1. A runner has a 10-mile race to complete. Each water station is located every $\frac{1}{2}$ mile. Which expression shows how many water stations are on the race course?
2. Liam has $\frac{3}{4}$ of a gallon of paint. He pours it equally into 3 smaller cans. Which expression represents the fraction of a gallon in each can?
3. The expression $\frac{1}{2} \div 4$ models a story where $\frac{1}{2}$ of a pie is shared among 4 people. In this context, the dividend (total amount) is ___.
4. A recipe uses $\frac{1}{5}$ of a cup of sugar for 4 servings. The expression $\frac{1}{5} \div 4$ finds the sugar per serving. What number is the divisor in this expression? ___
5. To model the division $5 \div \frac{1}{2}$ with a tape diagram, you first draw 5 wholes. Each whole is then partitioned into 2 equal parts. What is the total number of parts? ___
6. A tape diagram is used to model $\frac{1}{4} \div 2$. The portion representing $\frac{1}{4}$ is divided into 2 equal parts.
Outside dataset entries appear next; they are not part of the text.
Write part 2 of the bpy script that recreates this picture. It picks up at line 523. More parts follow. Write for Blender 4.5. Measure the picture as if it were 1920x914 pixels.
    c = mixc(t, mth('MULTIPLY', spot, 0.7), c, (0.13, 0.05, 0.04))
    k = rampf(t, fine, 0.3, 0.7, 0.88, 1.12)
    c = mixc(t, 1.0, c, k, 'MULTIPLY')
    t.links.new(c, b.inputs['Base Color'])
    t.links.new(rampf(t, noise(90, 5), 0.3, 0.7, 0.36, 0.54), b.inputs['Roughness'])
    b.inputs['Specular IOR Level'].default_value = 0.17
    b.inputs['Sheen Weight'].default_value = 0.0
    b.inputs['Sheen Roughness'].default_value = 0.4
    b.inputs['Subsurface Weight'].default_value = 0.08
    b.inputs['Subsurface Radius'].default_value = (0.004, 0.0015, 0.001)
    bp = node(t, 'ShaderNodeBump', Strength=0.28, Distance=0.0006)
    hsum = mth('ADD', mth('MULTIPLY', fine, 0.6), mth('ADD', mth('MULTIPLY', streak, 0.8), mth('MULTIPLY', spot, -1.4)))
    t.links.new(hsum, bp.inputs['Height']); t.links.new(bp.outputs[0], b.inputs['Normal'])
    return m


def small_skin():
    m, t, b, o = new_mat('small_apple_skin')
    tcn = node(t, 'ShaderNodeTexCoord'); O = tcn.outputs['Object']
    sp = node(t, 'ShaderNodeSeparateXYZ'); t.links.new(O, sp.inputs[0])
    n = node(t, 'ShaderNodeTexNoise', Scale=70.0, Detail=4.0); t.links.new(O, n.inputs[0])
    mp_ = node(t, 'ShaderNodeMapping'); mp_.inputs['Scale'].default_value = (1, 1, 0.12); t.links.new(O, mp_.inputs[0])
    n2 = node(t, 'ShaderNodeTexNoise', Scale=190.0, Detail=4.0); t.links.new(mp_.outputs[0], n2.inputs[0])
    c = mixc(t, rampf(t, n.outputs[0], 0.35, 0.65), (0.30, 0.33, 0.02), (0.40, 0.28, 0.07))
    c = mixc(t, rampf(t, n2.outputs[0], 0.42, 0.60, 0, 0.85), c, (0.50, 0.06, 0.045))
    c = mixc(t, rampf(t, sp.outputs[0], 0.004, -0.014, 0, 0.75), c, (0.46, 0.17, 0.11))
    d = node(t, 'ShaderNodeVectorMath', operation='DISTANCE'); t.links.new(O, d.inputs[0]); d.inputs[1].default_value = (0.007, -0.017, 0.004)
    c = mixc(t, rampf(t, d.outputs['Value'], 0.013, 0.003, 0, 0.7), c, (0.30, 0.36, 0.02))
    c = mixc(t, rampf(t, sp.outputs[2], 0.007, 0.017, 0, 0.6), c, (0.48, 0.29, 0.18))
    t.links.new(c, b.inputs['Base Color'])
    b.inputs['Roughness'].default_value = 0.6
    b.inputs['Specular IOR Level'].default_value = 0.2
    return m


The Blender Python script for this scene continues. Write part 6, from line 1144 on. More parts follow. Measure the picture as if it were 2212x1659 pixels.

What fraction of the whole does one of these new, smaller parts represent?
7. When modeling $6 \div \frac{1}{4}$ with a tape diagram, what is the correct step after drawing a tape showing 6 wholes?
8. A tape diagram shows 3 wholes. Each whole is partitioned into 5 equal parts to find the total number of smaller sections. This model represents the division expression $3 \div$ ___.
9. To model $\frac{1}{3} \div 4$, a tape diagram shows $\frac{1}{3}$ of a whole. This shaded part is then split into 4 equal sections. The value of one of these new sections is ___.